The latest proposal by MLB on Wednesday increased the minimum salary to $640,000 this year, and increasing $10,000 for the remaining four years of the collective bargaining agreement. It’s a 12% increase over last year, increasing the minimum salary by a total of $69,500 from the $570,500 minimum last year, and a bigger increase than the total of $63,00 over the entirety of the last CBA.

The union argues that it barely keeps up with inflation, and reminded MLB that it’s still the lowest minimum salary of the four major sports. It proposed the minimum starts at $775,000 and increases by $30,000 a year during the CBA.

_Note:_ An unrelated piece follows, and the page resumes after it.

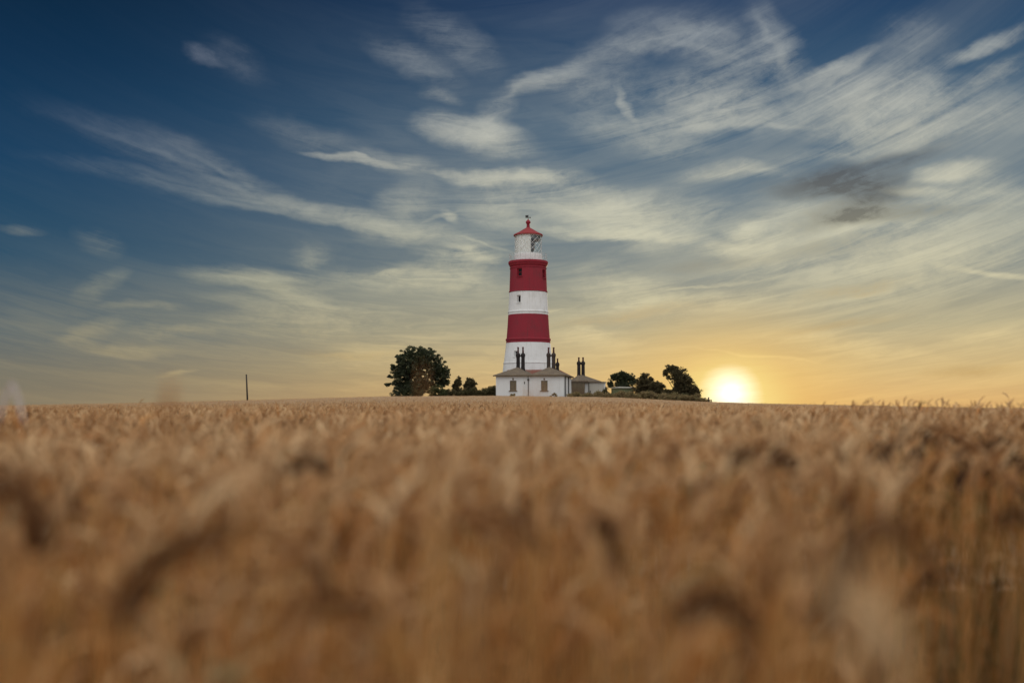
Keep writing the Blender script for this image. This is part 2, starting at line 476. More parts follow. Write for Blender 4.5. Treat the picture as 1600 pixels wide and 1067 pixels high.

The two sides still remain far apart on virtually every economic issue, and haven’t had discussions since coming to Florida about the critical luxury tax threshold and penalties.

MLB proposed raising the luxury tax from $210 million to $214 million this season, and increasing to $216 million to 2024, $218 million in 2025 and $222 million in 2026 with nearly double the penalties from the previous collective bargaining agreement. The union’s last proposal seeks that the luxury tax starts at $245 million, and increases to $252 million in 2023, $259 million in 2024, $266 million in 2025 and $273 million in 2026.

They also are $95 million apart in a bonus pool for pre-arbitration players with MLB refusing to expand the arbitration eligibility class from players with at least two years of service and ranking among the top 22% in their service class. The union is seeking arbitration for the top 80% of the two-year class.

There are so many economic issues still remaining, and precious little time.

There are expected to soon be another wave of spring training games canceled after the first week of games were already called off. There’s virtually no chance of players being ready to play spring training games by March 5.  

Soon, we will also know whether there’s any chance of the regular season starting on time - with opening day scheduled March 31 - too.